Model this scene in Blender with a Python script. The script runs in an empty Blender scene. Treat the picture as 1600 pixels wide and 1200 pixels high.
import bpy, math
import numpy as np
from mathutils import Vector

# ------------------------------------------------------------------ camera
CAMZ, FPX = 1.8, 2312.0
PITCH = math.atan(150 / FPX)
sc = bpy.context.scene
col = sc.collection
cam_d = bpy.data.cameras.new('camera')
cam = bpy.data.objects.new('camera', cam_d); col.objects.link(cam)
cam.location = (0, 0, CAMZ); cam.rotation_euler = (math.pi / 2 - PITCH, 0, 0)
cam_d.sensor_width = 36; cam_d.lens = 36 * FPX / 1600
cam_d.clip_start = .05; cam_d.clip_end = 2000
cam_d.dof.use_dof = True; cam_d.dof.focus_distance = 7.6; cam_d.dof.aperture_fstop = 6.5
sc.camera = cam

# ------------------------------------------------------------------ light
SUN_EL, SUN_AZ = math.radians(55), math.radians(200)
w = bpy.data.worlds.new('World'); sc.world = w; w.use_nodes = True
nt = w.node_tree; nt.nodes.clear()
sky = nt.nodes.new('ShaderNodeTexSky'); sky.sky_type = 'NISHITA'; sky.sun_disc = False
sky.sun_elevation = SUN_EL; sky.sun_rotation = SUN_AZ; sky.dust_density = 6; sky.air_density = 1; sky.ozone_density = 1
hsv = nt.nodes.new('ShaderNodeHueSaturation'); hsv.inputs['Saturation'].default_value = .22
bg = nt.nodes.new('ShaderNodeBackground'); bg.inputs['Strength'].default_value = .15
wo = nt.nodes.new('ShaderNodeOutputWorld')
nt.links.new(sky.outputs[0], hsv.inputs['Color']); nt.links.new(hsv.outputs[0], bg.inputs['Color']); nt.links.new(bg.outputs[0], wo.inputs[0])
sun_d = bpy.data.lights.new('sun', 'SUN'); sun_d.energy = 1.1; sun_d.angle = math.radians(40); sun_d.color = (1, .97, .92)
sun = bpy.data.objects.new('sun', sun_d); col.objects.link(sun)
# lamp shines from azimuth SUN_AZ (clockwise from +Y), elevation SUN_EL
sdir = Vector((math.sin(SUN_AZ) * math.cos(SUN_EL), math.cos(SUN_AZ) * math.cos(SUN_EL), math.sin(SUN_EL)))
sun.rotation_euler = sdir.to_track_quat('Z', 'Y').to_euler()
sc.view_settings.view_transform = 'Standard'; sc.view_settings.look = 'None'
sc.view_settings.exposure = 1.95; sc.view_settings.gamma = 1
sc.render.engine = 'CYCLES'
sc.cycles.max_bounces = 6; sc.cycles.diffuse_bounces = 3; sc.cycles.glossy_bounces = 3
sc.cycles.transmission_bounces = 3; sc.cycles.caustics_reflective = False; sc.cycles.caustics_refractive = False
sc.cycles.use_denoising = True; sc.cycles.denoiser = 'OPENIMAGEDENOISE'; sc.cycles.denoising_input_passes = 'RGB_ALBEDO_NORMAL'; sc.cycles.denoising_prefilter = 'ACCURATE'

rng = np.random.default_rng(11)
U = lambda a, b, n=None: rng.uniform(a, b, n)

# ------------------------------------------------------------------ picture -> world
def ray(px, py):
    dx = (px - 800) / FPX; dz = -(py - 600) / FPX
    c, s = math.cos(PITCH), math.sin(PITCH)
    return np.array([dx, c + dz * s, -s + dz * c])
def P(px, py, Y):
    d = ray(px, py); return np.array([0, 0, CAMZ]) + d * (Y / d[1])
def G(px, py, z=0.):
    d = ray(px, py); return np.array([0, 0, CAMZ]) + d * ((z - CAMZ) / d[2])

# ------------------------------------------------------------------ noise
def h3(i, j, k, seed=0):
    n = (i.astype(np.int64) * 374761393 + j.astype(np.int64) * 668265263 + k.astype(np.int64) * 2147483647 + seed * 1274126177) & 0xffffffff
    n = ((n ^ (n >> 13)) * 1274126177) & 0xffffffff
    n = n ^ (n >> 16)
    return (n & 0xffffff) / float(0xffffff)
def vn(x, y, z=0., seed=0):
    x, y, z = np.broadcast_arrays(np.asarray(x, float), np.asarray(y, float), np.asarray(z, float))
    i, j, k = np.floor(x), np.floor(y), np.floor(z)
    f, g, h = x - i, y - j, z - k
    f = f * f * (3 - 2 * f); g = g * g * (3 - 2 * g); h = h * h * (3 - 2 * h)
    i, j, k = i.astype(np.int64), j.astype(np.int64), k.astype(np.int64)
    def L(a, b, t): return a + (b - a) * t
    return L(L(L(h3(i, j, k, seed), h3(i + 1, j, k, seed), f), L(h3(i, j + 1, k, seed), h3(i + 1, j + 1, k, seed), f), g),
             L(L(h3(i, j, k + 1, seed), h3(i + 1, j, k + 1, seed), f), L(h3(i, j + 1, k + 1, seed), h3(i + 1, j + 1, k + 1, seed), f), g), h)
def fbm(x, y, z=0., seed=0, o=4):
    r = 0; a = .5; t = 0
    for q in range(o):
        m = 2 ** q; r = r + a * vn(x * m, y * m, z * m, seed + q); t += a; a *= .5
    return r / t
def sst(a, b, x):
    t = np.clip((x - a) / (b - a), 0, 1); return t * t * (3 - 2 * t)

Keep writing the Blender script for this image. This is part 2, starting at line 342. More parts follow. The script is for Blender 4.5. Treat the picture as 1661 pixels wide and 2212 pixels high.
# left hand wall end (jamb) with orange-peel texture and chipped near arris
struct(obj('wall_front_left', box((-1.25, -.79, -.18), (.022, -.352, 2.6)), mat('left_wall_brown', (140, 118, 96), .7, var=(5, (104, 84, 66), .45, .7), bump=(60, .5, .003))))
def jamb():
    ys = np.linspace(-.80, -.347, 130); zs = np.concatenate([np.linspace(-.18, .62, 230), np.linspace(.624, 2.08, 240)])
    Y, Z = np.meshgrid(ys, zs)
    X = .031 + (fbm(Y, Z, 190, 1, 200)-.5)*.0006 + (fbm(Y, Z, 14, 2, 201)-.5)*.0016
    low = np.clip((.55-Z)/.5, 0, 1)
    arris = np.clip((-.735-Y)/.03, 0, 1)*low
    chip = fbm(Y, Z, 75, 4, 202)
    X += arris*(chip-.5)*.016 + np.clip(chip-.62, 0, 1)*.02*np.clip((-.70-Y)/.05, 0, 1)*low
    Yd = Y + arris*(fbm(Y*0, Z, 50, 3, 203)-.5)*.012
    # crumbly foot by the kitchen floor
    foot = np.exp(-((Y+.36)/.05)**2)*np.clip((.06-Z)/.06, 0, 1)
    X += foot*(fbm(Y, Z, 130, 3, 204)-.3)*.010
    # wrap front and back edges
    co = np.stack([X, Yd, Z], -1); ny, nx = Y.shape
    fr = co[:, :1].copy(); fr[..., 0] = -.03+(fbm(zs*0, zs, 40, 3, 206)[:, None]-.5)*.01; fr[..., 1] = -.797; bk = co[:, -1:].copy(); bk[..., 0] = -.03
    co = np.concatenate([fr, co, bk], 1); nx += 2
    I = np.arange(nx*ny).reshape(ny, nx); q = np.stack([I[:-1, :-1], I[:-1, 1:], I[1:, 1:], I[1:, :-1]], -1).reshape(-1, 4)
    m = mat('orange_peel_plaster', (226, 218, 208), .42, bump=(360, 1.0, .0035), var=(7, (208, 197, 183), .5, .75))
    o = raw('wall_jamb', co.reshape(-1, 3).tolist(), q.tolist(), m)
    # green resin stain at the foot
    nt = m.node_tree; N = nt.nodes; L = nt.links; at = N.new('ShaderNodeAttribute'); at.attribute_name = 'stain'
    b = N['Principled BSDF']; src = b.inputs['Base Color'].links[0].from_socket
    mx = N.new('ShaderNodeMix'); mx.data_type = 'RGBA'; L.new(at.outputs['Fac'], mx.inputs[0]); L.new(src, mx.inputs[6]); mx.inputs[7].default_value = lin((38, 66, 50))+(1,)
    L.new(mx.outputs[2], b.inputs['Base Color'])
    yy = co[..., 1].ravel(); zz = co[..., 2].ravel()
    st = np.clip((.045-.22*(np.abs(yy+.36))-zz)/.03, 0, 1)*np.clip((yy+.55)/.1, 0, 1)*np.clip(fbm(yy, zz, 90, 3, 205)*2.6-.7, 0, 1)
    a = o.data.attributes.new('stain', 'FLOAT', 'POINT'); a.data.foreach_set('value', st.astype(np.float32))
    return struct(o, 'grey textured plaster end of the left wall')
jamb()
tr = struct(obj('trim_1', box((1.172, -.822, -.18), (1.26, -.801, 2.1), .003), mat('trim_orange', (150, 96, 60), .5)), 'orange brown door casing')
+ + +
### Requirements
Restate, word for word and with nothing added, the lines from the first line of the listing through the one where "sc.camera = cam" stands.

### Finished exercise
Model this scene in Blender with a Python script. The script runs in an empty Blender scene. Treat the picture as 1600 pixels wide and 1200 pixels high.
import bpy, math
import numpy as np
from mathutils import Vector

# ------------------------------------------------------------------ camera
CAMZ, FPX = 1.8, 2312.0
PITCH = math.atan(150 / FPX)
sc = bpy.context.scene
col = sc.collection
cam_d = bpy.data.cameras.new('camera')
cam = bpy.data.objects.new('camera', cam_d); col.objects.link(cam)
cam.location = (0, 0, CAMZ); cam.rotation_euler = (math.pi / 2 - PITCH, 0, 0)
cam_d.sensor_width = 36; cam_d.lens = 36 * FPX / 1600
cam_d.clip_start = .05; cam_d.clip_end = 2000
cam_d.dof.use_dof = True; cam_d.dof.focus_distance = 7.6; cam_d.dof.aperture_fstop = 6.5
sc.camera = cam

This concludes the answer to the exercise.